About the only real difference Robertson has with Sekulow and Trump is that he really, really hates Russia.*

RECIPROCITY


Note: pictured above with Trump, Robertson and 
Sekulow is Gary Marx, leader of the Faith and
 Freedom Coalition - the entity involved in the 
Jack Abramoff lobbying scandal. Birds of a feather...

So dirty money and favors flow between these three seemingly opportunistic con men. In Pat Robertson's world, it's called "reciprocity," but without the God factor.

God has little to do with this trio of corruption.


Reciprocity. Corruption. Perhaps the best depiction of the two intertwined is in this scene from "Chicago."

*USA Today:
One law firm that fought contractors over payments and other issues for Trump — New York City’s Morrison Cohen LLP — ended up on the other side of a similar battle with the mogul in 2008. Trump didn’t like that its lawyers were using his name in press releases touting its representation of Trump in a lawsuit against a construction contractor that Trump claimed overcharged him for work on a luxury golf club.

As Trump now turned his ire on his former lawyers, however, Morrison Cohen counter-sued. In court records, the law firm alleged Trump didn’t pay nearly a half million dollars in legal fees. Trump and his ex-lawyers settled their disputes out of court, confidentially, in 2009.

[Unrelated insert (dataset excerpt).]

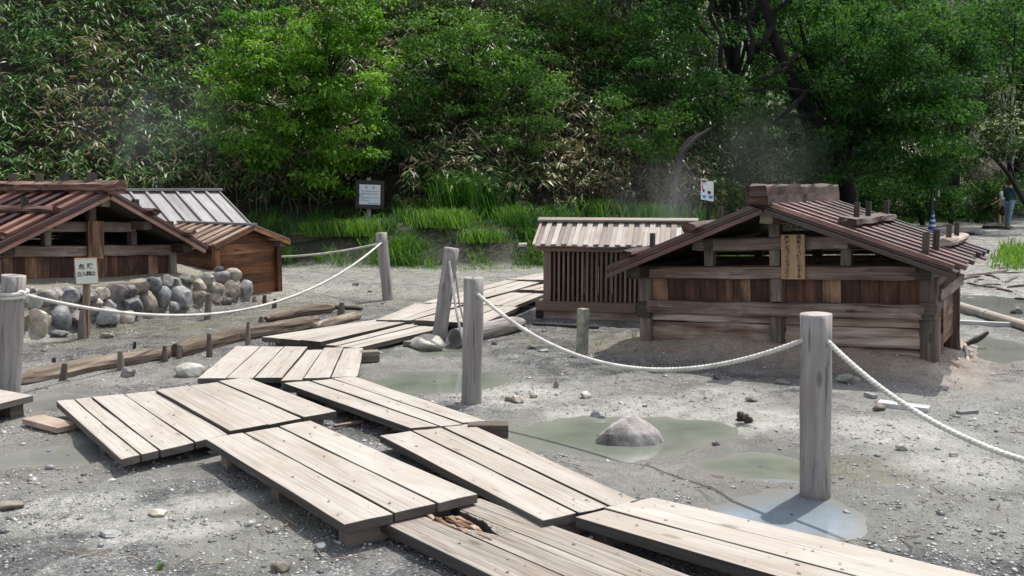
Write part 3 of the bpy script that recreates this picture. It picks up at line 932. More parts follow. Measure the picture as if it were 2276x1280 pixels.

In 2012, Virginia-based law firm Cook, Heyward, Lee, Hopper & Feehan filed a lawsuit against the Trump Organization for $94,511 for legal fees and costs. The case was eventually settled out of court. But as the case unfolded, court records detail how Trump's senior deputies attacked the attorneys' quality of work in the local and trade press, leading the firm to make claims of defamation that a judge ultimately rejected on free speech grounds.

*Again, Irony:
Russian Orthodox Patriarch Kirill I apparently agrees with U.S. preacher Pat Robertson that Haitians brought the earthquake on themselves:
Kirill, speaking during a weekend visit to Kazakhstan, said the Haitian people bore responsibility for the calamity because they had turned away from God.